In response to her tweet, Omar was blasted by many who took to Twitter to call out the Somalia-born congresswoman.

“I think you should shut up and stop being a bigot,” wrote conservative author and lawyer Kurt Schlichter.

“My answer would get me banned,” wrote Lavern Spicer, a former Republican Congressional candidate in Florida.

“Ilhan Omar @IlhanMN attacks a group of Christian volunteers on an @easyJet flight in Europe delivering aid to Ukraine, because they’re singing,” wrote activist and businessman Avi Kaner. 

“She has no idea about what transpired and whether or not it was approved. But it’s suddenly about her,” he added.

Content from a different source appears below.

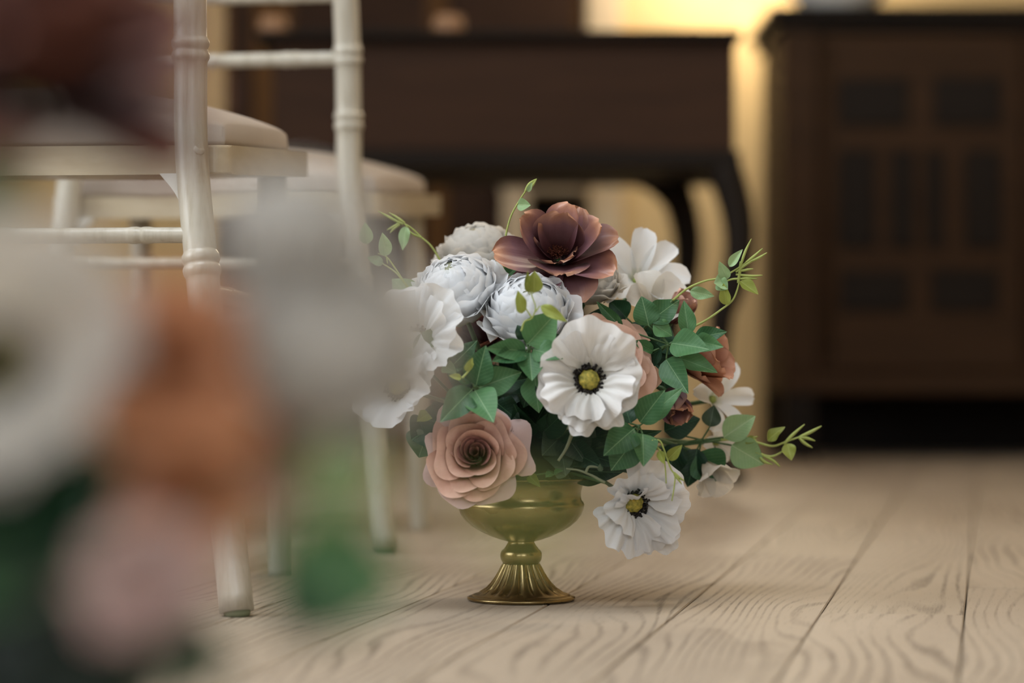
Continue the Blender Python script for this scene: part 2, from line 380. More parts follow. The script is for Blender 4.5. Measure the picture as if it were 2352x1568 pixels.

“Why does this person who lives free and liberated because of the compassion of our country not appreciate that we’re a Judeo-Christian society uniquely founded to protect those of all faiths?” wrote talk radio host Joe “Pags” Pagliarulo.

“Why does she constantly denigrate the place that offered her so much?” he asked. “Praying for her.”

“I spent decades flying in the Middle East. We weren’t even allowed to bring Bibles into the countries or worship. This sort of impromptu singing would turn into arrests and imprisonment,” wrote former congressional Republican candidate and Air Force pilot Buzz Patterson.

“I’ll celebrate our freedoms here. You do you,” he added.

“Some people sang things…,” he wrote in another tweet, referencing Omar’s referring to the 9/11 terror attacks as a day in which “some people did something” during her infamous keynote address at a private fundraiser for the Council on American-Islamic Relations (CAIR) of Greater Los Angeles.

“I doubt that people would care one bit. It’s the slitting of throats with box cutters and flying jetliners into buildings that we have an issue with. Next question,” wrote conservative commentator Todd Starnes.

“Leftist politician sneers at Christians….,” wrote Judicial Watch President Tom Fitton.

“Stop with the Christianphobia, Congresswoman,” wrote conservative author and YouTube personality Mark Dice.

“If someone yelled Allahu Akbar I’d freak out, YOU’d freak out and ANY Muslim would freak out given the fact we still have many radical Islamists in our religion (Hizbollah, ISIS, Muslim Brotherhood, Hamas etc) all would love to hijack a plane for another 9/11 who we kidding..,” wrote former Miss Iraq Sarah Idan. 

“Instead of trying to blame Americans if you consider yourself a Muslim leader, this says a lot about the problem, let’s try to fix the issue that makes our religion look bad, we need reform, you need to be as vocal & take actions to end extremism & their anti-West ideology,” she wrote in another tweet.

“Qatar – a country you’re very familiar with – plays Islamic prayers on the intercom before takeoff on their planes. They have a designated prayer area & coordinates for Mecca are posted on the screens,” wrote Cicely Davis, a GOP challenger to Rep. Ilhan Omar.

“It’s no problem. The issue is you hate Christians & Jews & lots of Muslims,” she added.

“Naturally, @IlhanMN decided to attack Christians on Easter,” wrote Mike Davis, founder and president of the Internet Accountability Project (IAP).

Omar has a history of controversy, having been accused repeatedly of being antisemitic and anti-American.

Rep. Guy Reschenthaler (R-PA) blasted Omar in June after the congresswoman equated the United States and Israel to Hamas terrorists and the Taliban, claiming she was unfit to serve in Congress.

“Omar is an antisemite who hates America and hates American troops,” he said. “She has no place serving in Congress.”